You read a lot of people saying rather non-specific things like "work on your buoyancy" as a beginner - while this is very true, it's also not amazingly helpful advice. I've spent the last five weeks diving and gone from ~27 lifetime dives to now almost 50 and my SAC rate has dropped by a good 60% with one major change - ensuring that I am ACTUALLY neutrally buoyant at all depths.

If you aren't already, every time you change depths in the water column, stop moving completely and try to hover. At the beginning of the trip I would think I was neutral in my mind, but in reality would start to sink slightly.
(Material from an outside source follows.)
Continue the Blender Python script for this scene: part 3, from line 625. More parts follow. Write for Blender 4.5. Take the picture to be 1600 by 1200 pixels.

If you aren't actually neutrally buoyant the tendency for most divers is to continuously fin, as forward propulsion can give you the illusion that you're neutrally buoyant (think about a plane flying forward vs hanging motionless and dropping out of the sky). I think most folks are reticent to add enough gas to their BCDs as beginner divers as it somehow seems like a "waste" of breathing gas - which can be further exacerbated if you are overweighted as then you need to add/release more gas with every depth change. Next time you dive, try this out and see if you're actually as neutral as you think you are.

I’m at the point now where I’m spending the vast majority of my time underwater frog kicking. I’ll flutter in a more confined space like inside a wreck, and I’ll flutter harder when swimming against a current bc it’s more constant forward thrust.

When you flutter kick, keep your toes pointed as long as you’re applying force, like a boat oar (see pic). Novice swimmers tend to swim with their fins pointed as if they’re walking. It causes a bicycling motion almost like they’re stepping through the water which is tremendously inefficient.
Inside a wreck and fighting current are the two places you'll most want to be frog kicking. Frog kicking actually produces more force than flutter kicking, but you need to pause for the glide phase versus continuously fin. Inside of a wreck you're risking kicking up a lot of silt for everyone behind you, and either a modified frog or flutter will displace a loss less water. Next time you are diving with a diver who flutter kicks, watch the sand/ground immediately below them and you'll see huge plumes of sand as their downward wake displaces water downwards. Frog kicking will push the majority of the water behind rather than below the diver.
 
I agree with the recommendation about buoyancy. The most useful tip I've received was to fully exhale. An empty lung should be the starting point. I didn't realize my lung was always half full. Once you start doing that you need more air in the BCD but you'll be much more relaxed. For me this was about buoyancy more than air consumption but I found it very helpful.
 
Depending on the current speed, you may need to use the strongest kick to advance. That would be a flutter kick.
Yes i see, but in the lakes where i dive there is little to no current. So that can not be the thing.